When deriving Coulomb's law using the differential forms of Maxwell's equation, the boundary condition that $\phi = 0 $ at infinity is also used.

From $\nabla × E = 0, E = \nabla \phi$ for some $V$, plugging this in to Gauss's law we get poisson's equation $\nabla^2 \phi = \rho/e_0$, or $\nabla^2 \phi = q\delta\lvert r-r_0\rvert/e_0$ for a point charge. The general solution is $\phi = \frac{1}{4\pi \epsilon_0} \frac{q}{\lvert r-r_0\rvert} + F$ where $F$ is a harmonic function which satisfies laplace's equation. We have to invoke the condition that at infinity $\phi = 0$ for $F(x)$ to disappear and thus for Coulomb's law to follow.

Maxwell's Equations and the Lorentz force law summarize all of electrodynamics, and that boundary conditions come from the constraints in the problem of consideration. The situation in consideration is a point charge in empty space, so what physical principle motivates this boundary condition, that $\phi = 0$?

Answer 1

Maxwell's equations and Lorentz force law do indeed summarize all electrodynamics. However there are physical situations in which you do not know the charge distribution a priori, but instead you specify some surfaces on which the electric field is always normal, which happens when you have metals around.

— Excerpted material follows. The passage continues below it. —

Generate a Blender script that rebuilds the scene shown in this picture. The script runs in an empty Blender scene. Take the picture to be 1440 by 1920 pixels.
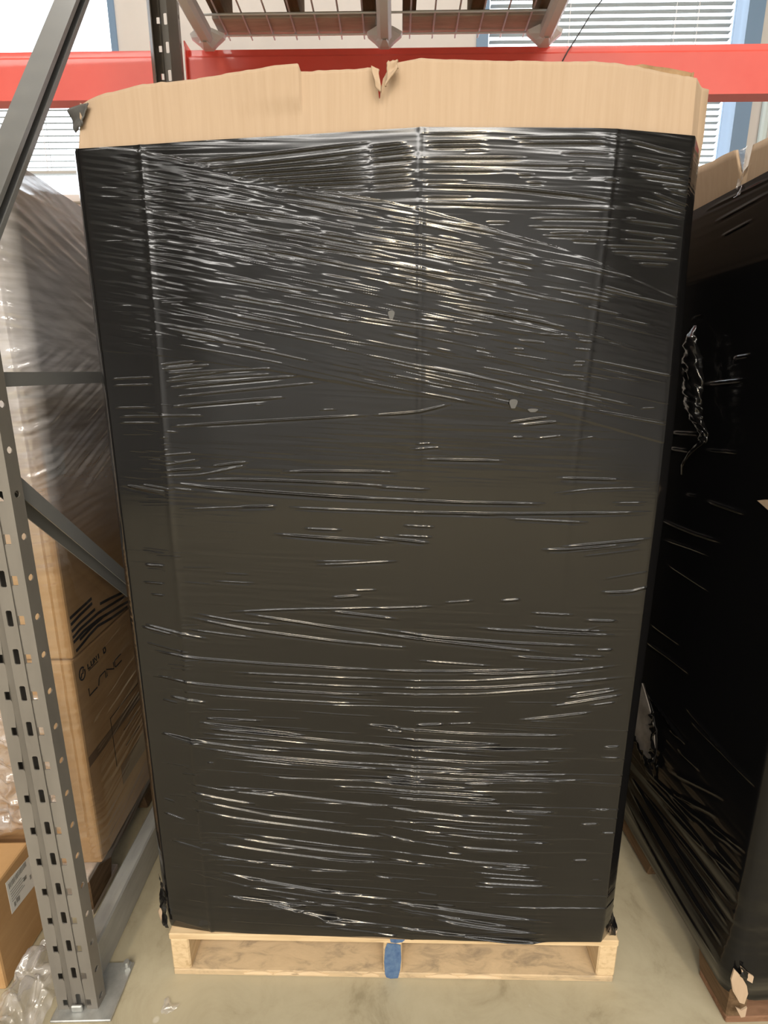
import bpy, bmesh, math, random
import numpy as np
from mathutils import Matrix, Vector
PI = math.pi
random.seed(7)
SC = bpy.context.scene
COL = SC.collection

# ------------------------------------------------------------------ camera
cam_d = bpy.data.cameras.new('camera')
cam_d.sensor_fit = 'VERTICAL'
cam_d.sensor_height = 24.0
cam_d.lens = 24.0 * 1000.0 / 1920.0
cam_d.clip_start = 0.02
cam = bpy.data.objects.new('camera', cam_d)
COL.objects.link(cam)
cam.location = (0.0, 0.0, 1.337)
cam.rotation_euler = (PI / 2 - math.radians(13.766), 0.0, -math.radians(1.113))
SC.camera = cam

# ------------------------------------------------------------------ world and lamps
W = bpy.data.worlds.new('world')
SC.world = W
W.use_nodes = True
_bg = W.node_tree.nodes['Background']
_bg.inputs[0].default_value = (0.86, 0.93, 1.0, 1)
_bg.inputs[1].default_value = 5.0

LAMPS = [  # x, y, z, length along x, width, power, colour
    (-0.2, -2.4, 4.6, 10.0, 0.18, 200, (1.0, 0.965, 0.91)),
    (-0.2, -5.0, 4.4, 10.0, 0.18, 265, (1.0, 0.965, 0.91)),
    (-0.2, -7.0, 5.2, 10.0, 0.18, 380, (1.0, 0.965, 0.91)),
    (-0.3, 2.30, 4.7, 2.6, 0.16, 75, (1.0, 0.965, 0.91)),  # added fill above the rack, brightens the dark right faces of the carton stack
    (-0.9, -3.8, 4.3, 0.40, 0.40, 115, (1.0, 0.82, 0.56)),
    (0.95, -3.8, 4.3, 0.40, 0.40, 115, (1.0, 0.82, 0.56)),
]
for i, (x, y, z, sx, sy, p, colr) in enumerate(LAMPS):
    ld = bpy.data.lights.new('room_or_fill_lamp', 'AREA')
    ld.shape = 'RECTANGLE'; ld.size = sx; ld.size_y = sy; ld.energy = p; ld.color = colr
    lo = bpy.data.objects.new('room_or_fill_lamp', ld); COL.objects.link(lo)
    lo.location = (x, y, z)

SC.view_settings.view_transform = 'Standard'
SC.view_settings.look = 'None'
SC.view_settings.gamma = 1.0
SC.view_settings.use_curve_mapping = False
SC.view_settings.exposure = 0.0
try:
    SC.cycles.use_denoising = True
    SC.cycles.max_bounces = 8
    SC.cycles.transparent_max_bounces = 16
    SC.cycles.sample_clamp_indirect = 6.0
except Exception:
    pass

# ------------------------------------------------------------------ helpers
def tag(o, label=None, cat=None, group=None, kind=None):
    if label: o['label'] = label
    if cat: o['category'] = cat
    if group: o['group'] = group
    if kind: o['kind'] = kind
    return o

def link(o, parent=None):
    COL.objects.link(o)
    if parent is not None:
        o.parent = parent
        o.matrix_parent_inverse = pmat(parent).inverted()
    return o

def pmat(o):
    m = o.matrix_basis.copy()
    if o.parent is not None:
        m = pmat(o.parent) @ o.matrix_parent_inverse @ m
    return m

def empty(name, loc, rz=0.0, label=None, cat=None, group=None):
    o = bpy.data.objects.new(name, None)
    o.empty_display_size = 0.05
    o.location = loc; o.rotation_euler = (0, 0, rz)
    COL.objects.link(o)
    return tag(o, label, cat, group)

def child_local(name, me, parent, loc=(0, 0, 0), rot=(0, 0, 0)):
    """child whose coordinates are the parent's own"""
    o = bpy.data.objects.new(name, me)
    o.location = loc; o.rotation_euler = rot
    COL.objects.link(o)
    o.parent = parent
    return o

def smooth(me, on=True):
    me.polygons.foreach_set('use_smooth', [on] * len(me.polygons)); me.update()

def mesh_of(bm, name, mat, sm=False):
    me = bpy.data.meshes.new(name)
    bmesh.ops.recalc_face_normals(bm, faces=bm.faces)
    bm.to_mesh(me); bm.free()
    me.materials.append(mat)
    if sm: smooth(me)
    return me

def bm_box(bm, x0, x1, y0, y1, z0, z1, bev=0.0):
    r = bmesh.ops.create_cube(bm, size=1.0)
    vs = r['verts']
    for v in vs:
        v.co = Vector((x0 if v.co.x < 0 else x1, y0 if v.co.y < 0 else y1, z0 if v.co.z < 0 else z1))
    if bev > 0:
        es = list({e for v in vs for e in v.link_edges})
        bmesh.ops.bevel(bm, geom=es, offset=bev, segments=1, affect='EDGES', profile=0.7)

def box_me(name, mat, *boxes, bev=0.0):
    bm = bmesh.new()
    for b in boxes: bm_box(bm, *b, bev=bev)
    return mesh_of(bm, name, mat)

def poly_me(name, mat, pts, thick, axis):
    """flat outline pts (3-D) given a thickness vector"""
    bm = bmesh.new()
    a = [bm.verts.new(p) for p in pts]
    t = Vector(axis) * thick
    b = [bm.verts.new(Vector(p) + t) for p in pts]
    bm.faces.new(a); bm.faces.new(list(reversed(b)))
    n = len(pts)
    for i in range(n):
        bm.faces.new((a[i], b[i], b[(i + 1) % n], a[(i + 1) % n]))
    return mesh_of(bm, name, mat)

def bm_tube(bm, pts, r, n=8, caps=True, radii=None):
    pts = [Vector(p) for p in pts]
    rings = []
    ref = Vector((0.0, 0.0, 1.0))
    for i, p in enumerate(pts):
        t = (pts[min(i + 1, len(pts) - 1)] - pts[max(i - 1, 0)]).normalized()
        rr = ref if abs(t.dot(ref)) < 0.95 else Vector((1.0, 0, 0))
        u = t.cross(rr).normalized(); v = t.cross(u)
        ra = radii[i] if radii else r
        rings.append([bm.verts.new(p + u * ra * math.cos(2 * PI * k / n) + v * ra * math.sin(2 * PI * k / n)) for k in range(n)])
    for a, b in zip(rings, rings[1:]):
        for k in range(n):
            bm.faces.new((a[k], a[(k + 1) % n], b[(k + 1) % n], b[k]))
    if caps:
        bm.faces.new(rings[0]); bm.faces.new(list(reversed(rings[-1])))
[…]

In such situations you can in principle solve the three partial differential equations for $E_x, E_y$ and $E_z$ in three variables $x, y, $ and $z$, with the specified Dirichlet boundary conditions. All that introducing the potential did to you was convert this horrible system of PDEs with Dirichlet BCs to a single PDE with Neumann BCs. So it's just a mathematical trick. All physical meaning is still in $E$ alone (classically).

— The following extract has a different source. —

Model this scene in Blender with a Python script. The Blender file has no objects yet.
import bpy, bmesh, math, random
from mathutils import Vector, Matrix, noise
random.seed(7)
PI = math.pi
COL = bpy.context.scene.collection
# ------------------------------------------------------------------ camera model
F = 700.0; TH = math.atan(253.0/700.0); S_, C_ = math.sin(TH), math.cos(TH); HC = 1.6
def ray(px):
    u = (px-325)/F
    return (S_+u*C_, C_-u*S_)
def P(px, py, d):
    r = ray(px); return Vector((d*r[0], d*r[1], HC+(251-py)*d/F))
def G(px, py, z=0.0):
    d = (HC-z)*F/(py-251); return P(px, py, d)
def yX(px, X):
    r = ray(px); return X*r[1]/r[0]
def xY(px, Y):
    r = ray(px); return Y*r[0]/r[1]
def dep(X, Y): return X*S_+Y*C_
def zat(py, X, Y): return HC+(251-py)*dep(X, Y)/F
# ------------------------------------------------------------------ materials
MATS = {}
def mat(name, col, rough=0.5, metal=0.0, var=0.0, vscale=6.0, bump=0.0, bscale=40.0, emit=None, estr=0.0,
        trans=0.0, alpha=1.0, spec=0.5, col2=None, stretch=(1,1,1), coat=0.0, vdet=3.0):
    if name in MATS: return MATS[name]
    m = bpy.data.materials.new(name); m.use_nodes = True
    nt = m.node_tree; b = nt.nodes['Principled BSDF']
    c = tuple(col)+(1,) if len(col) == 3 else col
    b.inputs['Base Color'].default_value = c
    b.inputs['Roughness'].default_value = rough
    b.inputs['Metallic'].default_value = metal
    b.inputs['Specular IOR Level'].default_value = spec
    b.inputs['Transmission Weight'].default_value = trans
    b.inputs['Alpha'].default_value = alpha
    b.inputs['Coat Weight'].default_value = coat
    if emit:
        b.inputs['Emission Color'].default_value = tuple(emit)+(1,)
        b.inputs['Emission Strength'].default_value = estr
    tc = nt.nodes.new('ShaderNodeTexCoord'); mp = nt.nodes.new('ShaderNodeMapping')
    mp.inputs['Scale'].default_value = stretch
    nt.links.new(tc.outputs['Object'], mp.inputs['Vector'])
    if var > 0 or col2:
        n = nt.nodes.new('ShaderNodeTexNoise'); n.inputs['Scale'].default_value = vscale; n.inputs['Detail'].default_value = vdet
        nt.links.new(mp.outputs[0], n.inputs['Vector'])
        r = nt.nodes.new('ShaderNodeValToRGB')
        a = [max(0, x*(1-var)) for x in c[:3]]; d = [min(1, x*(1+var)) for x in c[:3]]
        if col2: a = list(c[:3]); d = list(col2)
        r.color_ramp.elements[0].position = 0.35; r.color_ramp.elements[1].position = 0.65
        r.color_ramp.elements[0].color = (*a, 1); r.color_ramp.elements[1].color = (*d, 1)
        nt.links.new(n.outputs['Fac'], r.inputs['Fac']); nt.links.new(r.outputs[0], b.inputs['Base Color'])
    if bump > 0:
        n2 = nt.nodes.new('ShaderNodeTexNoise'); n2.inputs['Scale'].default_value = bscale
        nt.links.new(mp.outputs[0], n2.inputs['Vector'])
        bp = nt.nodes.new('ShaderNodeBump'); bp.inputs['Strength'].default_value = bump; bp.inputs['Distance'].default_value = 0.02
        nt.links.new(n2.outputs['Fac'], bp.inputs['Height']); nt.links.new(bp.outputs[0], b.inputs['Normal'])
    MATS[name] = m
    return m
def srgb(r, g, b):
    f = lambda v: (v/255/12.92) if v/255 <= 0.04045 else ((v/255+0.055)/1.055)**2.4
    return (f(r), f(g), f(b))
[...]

Now once you agreed to introduce $\phi$ to make your life easier, you have to impose the same boundary conditions that you would have otherwise imposed on $E$ itself. For a point particle without introducing $\phi$, to solve the PDEs you had to impose $E\rightarrow 0$ as $r\rightarrow \infty$. This implies $\phi\rightarrow $ constant as $r\rightarrow\infty$. But then we can choose this constant at our disposal because it is physically meaningless (only difference in potential is meaningful).

Answer 2

Causality requires any physical effect outside the light cone of a charge to vanish. So whether or not you believe that you can add an arbitrary constant, or a gauge field, $\phi=0$ at infinity makes sense.